▸ WRITTEN REQUEST
Take the data that follows and retype it word for word.

★ ★ ★

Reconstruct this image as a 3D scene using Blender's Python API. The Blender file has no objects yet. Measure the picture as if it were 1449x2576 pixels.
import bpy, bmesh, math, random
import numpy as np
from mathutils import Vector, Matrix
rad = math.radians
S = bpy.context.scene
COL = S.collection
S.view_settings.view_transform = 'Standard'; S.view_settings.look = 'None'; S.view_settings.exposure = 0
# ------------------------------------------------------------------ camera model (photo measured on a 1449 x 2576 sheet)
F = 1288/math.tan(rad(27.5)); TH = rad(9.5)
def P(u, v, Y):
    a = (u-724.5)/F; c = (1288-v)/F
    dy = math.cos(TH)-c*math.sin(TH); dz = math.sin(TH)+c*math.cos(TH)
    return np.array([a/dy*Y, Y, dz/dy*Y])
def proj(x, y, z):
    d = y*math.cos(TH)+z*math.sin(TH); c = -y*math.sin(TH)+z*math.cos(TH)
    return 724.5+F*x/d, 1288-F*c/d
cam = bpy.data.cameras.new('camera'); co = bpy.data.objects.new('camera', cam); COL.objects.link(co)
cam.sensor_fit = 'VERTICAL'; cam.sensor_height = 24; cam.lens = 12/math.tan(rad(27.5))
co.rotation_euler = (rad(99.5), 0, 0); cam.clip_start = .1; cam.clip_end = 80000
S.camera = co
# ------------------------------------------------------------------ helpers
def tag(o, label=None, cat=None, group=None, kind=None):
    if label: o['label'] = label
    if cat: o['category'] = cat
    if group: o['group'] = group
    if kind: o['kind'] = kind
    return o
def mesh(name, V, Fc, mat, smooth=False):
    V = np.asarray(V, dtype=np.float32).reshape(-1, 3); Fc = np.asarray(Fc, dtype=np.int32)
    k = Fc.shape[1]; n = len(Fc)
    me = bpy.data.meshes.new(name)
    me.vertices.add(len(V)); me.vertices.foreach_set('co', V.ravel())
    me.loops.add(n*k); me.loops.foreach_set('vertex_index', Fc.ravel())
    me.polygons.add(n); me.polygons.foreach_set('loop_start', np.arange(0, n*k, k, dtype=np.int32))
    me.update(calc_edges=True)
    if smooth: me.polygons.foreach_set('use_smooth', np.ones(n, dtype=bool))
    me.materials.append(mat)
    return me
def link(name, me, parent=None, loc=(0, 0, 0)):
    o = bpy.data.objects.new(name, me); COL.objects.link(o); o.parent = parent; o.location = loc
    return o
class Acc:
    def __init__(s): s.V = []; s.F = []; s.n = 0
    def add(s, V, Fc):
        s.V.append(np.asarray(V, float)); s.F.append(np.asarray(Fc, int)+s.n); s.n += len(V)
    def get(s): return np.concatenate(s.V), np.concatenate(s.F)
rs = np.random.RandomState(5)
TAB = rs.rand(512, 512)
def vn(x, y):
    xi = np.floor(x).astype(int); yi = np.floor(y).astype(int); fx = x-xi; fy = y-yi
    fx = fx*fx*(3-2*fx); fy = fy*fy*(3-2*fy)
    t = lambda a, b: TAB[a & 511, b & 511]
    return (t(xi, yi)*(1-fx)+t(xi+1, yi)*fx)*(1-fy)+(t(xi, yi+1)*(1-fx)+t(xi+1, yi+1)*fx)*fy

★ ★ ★

▸ SOLUTION FOR THIS PROBLEM
Reconstruct this image as a 3D scene using Blender's Python API. The Blender file has no objects yet. Measure the picture as if it were 1449x2576 pixels.
import bpy, bmesh, math, random
import numpy as np
from mathutils import Vector, Matrix
rad = math.radians
S = bpy.context.scene
COL = S.collection
S.view_settings.view_transform = 'Standard'; S.view_settings.look = 'None'; S.view_settings.exposure = 0
# ------------------------------------------------------------------ camera model (photo measured on a 1449 x 2576 sheet)
F = 1288/math.tan(rad(27.5)); TH = rad(9.5)
def P(u, v, Y):
    a = (u-724.5)/F; c = (1288-v)/F
    dy = math.cos(TH)-c*math.sin(TH); dz = math.sin(TH)+c*math.cos(TH)
    return np.array([a/dy*Y, Y, dz/dy*Y])
def proj(x, y, z):
    d = y*math.cos(TH)+z*math.sin(TH); c = -y*math.sin(TH)+z*math.cos(TH)
    return 724.5+F*x/d, 1288-F*c/d
cam = bpy.data.cameras.new('camera'); co = bpy.data.objects.new('camera', cam); COL.objects.link(co)
cam.sensor_fit = 'VERTICAL'; cam.sensor_height = 24; cam.lens = 12/math.tan(rad(27.5))
co.rotation_euler = (rad(99.5), 0, 0); cam.clip_start = .1; cam.clip_end = 80000
S.camera = co
# ------------------------------------------------------------------ helpers
def tag(o, label=None, cat=None, group=None, kind=None):
    if label: o['label'] = label
    if cat: o['category'] = cat
    if group: o['group'] = group
    if kind: o['kind'] = kind
    return o
def mesh(name, V, Fc, mat, smooth=False):
    V = np.asarray(V, dtype=np.float32).reshape(-1, 3); Fc = np.asarray(Fc, dtype=np.int32)
    k = Fc.shape[1]; n = len(Fc)
    me = bpy.data.meshes.new(name)
    me.vertices.add(len(V)); me.vertices.foreach_set('co', V.ravel())
    me.loops.add(n*k); me.loops.foreach_set('vertex_index', Fc.ravel())
    me.polygons.add(n); me.polygons.foreach_set('loop_start', np.arange(0, n*k, k, dtype=np.int32))
    me.update(calc_edges=True)
    if smooth: me.polygons.foreach_set('use_smooth', np.ones(n, dtype=bool))
    me.materials.append(mat)
    return me
def link(name, me, parent=None, loc=(0, 0, 0)):
    o = bpy.data.objects.new(name, me); COL.objects.link(o); o.parent = parent; o.location = loc
    return o
class Acc:
    def __init__(s): s.V = []; s.F = []; s.n = 0
    def add(s, V, Fc):
        s.V.append(np.asarray(V, float)); s.F.append(np.asarray(Fc, int)+s.n); s.n += len(V)
    def get(s): return np.concatenate(s.V), np.concatenate(s.F)
rs = np.random.RandomState(5)
TAB = rs.rand(512, 512)
def vn(x, y):
    xi = np.floor(x).astype(int); yi = np.floor(y).astype(int); fx = x-xi; fy = y-yi
    fx = fx*fx*(3-2*fx); fy = fy*fy*(3-2*fy)
    t = lambda a, b: TAB[a & 511, b & 511]
    return (t(xi, yi)*(1-fx)+t(xi+1, yi)*fx)*(1-fy)+(t(xi, yi+1)*(1-fx)+t(xi+1, yi+1)*fx)*fy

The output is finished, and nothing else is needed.